Snow fell this morning. I watched it through the window for a while, and then, perhaps not quite as enthusiastically (but not yet begrudgingly!) as only a week or two prior, I rose to put on my boots and head outside.

Uncategorized

When it Comes

The repeating sameness of the midwinter days gives the impression that nothing’s really happening, that time has suspended itself, that nothing changes except for maybe the monochromatic greyness of the sky, one day a bit lighter, the next a bit darker, the next sprinkling snow as if from a shaker. I wake, build a fire, make coffee, feed the cows, feed the fire, ski, work, more coffee, more chores, more fire, read, sleep, and wake to do it all over again.

But throughout it all everything is changing: Our elder son is hired to lead river expeditions from a base on northern California, and prepares to leave. Our younger son is hired to help build a sugarhouse and install 35,000 taps in time for the first sap run, and is out the door every morning long before light. Our old washing machine dies a clunking death. A neighbor’s house burns to the ground.

I try to place my attention where my attention is worthy of being placed, while simultaneously trying to remember that I get to decide what is worthy and what is not. I try to decide wisely. It’s a lot of trying. And still, every day: Build fire, make coffee, do chores, go to woods. Visit with my sons in the moments they’re home and in the mood for visiting, a confluence of circumstances that seems to arise with decreasing frequency, like a clock winding down.

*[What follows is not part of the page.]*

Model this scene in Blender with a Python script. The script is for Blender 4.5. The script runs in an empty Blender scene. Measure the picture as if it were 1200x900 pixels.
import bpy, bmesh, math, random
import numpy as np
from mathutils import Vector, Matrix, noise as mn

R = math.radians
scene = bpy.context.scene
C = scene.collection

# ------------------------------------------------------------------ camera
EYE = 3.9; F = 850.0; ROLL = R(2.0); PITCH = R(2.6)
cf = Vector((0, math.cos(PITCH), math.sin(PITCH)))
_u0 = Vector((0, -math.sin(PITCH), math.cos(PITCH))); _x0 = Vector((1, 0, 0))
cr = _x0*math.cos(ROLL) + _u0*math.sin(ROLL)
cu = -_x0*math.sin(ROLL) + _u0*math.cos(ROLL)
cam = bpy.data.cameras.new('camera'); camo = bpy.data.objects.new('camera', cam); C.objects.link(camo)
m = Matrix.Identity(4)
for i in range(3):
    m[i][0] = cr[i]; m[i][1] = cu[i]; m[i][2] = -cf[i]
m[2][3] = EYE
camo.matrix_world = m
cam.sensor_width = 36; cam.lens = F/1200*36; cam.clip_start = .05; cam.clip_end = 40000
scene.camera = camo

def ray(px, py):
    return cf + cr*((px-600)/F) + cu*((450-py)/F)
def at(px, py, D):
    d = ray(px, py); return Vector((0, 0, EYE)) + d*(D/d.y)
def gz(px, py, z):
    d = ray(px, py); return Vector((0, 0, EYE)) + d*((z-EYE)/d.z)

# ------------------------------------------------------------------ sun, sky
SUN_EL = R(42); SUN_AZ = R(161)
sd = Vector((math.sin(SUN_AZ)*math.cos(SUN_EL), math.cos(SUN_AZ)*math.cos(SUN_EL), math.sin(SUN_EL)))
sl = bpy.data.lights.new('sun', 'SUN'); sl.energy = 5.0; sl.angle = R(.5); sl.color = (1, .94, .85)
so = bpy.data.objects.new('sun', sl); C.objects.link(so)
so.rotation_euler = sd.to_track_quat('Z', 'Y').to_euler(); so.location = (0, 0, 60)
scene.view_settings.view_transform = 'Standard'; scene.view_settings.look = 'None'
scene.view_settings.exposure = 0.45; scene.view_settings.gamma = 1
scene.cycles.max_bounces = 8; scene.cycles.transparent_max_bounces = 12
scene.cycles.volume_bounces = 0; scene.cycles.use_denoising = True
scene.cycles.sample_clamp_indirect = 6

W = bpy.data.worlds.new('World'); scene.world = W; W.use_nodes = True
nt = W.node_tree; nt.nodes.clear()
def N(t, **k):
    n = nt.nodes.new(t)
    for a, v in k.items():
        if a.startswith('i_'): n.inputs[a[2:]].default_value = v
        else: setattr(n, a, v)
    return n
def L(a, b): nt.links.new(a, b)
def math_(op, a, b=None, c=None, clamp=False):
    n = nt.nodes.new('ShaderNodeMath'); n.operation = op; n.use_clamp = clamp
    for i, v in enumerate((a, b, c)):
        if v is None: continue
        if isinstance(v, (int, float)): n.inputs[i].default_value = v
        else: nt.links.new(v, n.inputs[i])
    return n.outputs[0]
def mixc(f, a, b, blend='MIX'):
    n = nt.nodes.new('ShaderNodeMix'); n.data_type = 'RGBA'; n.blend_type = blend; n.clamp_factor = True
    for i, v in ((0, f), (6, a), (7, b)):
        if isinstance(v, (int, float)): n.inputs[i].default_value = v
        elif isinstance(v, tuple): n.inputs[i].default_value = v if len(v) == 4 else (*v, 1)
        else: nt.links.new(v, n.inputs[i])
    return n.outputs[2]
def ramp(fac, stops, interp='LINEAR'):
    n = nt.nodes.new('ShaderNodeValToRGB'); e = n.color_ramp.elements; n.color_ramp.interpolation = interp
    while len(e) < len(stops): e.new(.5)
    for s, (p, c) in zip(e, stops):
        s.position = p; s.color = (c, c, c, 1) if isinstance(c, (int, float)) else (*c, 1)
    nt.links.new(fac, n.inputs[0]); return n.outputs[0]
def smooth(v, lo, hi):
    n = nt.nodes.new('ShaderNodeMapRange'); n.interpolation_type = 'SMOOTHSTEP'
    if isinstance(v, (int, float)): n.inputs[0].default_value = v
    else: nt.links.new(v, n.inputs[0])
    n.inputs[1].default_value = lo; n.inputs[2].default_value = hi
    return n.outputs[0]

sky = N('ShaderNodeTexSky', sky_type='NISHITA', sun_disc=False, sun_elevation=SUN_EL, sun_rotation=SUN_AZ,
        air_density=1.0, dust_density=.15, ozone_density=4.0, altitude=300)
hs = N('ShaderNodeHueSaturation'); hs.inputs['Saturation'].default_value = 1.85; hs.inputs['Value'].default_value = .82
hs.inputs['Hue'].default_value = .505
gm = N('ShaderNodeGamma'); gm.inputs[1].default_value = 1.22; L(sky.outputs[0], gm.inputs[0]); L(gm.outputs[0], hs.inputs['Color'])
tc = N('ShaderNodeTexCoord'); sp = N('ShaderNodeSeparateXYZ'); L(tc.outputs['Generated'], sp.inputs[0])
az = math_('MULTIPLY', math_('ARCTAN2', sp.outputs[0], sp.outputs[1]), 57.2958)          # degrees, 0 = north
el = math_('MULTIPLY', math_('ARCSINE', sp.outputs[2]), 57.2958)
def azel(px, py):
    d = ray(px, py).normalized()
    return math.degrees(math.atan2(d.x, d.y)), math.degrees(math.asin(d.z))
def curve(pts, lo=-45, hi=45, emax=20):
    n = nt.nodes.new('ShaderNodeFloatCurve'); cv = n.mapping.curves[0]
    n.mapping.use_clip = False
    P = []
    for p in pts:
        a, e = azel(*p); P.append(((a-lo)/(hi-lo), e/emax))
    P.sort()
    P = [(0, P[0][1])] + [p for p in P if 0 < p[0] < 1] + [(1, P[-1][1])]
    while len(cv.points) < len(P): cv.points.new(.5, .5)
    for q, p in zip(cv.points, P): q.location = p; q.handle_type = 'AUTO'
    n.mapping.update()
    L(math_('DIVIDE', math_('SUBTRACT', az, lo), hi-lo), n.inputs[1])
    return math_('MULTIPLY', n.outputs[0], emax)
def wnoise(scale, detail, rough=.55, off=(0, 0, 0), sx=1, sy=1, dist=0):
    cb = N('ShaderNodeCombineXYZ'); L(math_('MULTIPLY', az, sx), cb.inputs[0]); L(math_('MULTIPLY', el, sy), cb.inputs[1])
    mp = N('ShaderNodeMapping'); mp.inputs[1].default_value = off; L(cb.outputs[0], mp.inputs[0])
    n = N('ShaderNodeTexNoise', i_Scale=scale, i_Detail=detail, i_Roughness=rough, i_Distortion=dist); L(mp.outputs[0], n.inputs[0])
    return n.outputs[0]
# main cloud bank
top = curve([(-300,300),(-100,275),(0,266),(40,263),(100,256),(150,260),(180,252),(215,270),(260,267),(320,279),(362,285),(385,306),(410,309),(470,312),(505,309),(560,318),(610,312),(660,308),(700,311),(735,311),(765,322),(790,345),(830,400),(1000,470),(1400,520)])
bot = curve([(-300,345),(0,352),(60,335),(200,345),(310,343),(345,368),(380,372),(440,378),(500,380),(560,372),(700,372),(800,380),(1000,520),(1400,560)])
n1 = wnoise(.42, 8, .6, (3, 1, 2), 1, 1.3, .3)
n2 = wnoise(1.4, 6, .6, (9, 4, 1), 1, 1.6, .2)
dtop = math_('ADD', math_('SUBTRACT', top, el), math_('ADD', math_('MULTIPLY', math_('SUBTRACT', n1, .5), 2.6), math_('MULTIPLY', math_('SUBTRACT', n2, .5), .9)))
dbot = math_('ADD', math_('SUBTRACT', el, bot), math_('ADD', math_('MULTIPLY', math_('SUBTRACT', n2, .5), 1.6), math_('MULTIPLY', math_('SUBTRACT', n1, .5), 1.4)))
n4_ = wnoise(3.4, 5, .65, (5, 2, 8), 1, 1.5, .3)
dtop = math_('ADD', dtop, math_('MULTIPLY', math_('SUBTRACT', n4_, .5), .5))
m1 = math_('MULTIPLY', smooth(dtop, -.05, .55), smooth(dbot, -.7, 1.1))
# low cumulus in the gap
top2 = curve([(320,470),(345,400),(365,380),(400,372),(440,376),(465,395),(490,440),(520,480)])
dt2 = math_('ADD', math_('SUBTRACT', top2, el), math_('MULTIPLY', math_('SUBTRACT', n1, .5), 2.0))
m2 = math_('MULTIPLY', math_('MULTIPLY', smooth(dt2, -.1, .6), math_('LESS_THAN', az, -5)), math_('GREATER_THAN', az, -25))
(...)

The hard part of winter is over. Or it is for me, anyway. The days are getting longer, and despite that unrelenting monochromatic sky, the sun soon to return (I even saw it once last week!). It’s all downhill from here, a soft glide into the early days of spring, the first bare patches of ground on the south-facing slopes, the muddy, tire-sucking backroads, the rutted driveway, the sap running hard, tufts of shed cow hair stuck to my jacket, the near-empty woodshed, the skis propped optimistically by the front door for another outing or two if the conditions are right. The house often empty, or nearly so. The wet, fecund smell of the thaw. I remember that smell. I like that smell. I’ll try to give it my full attention when it comes.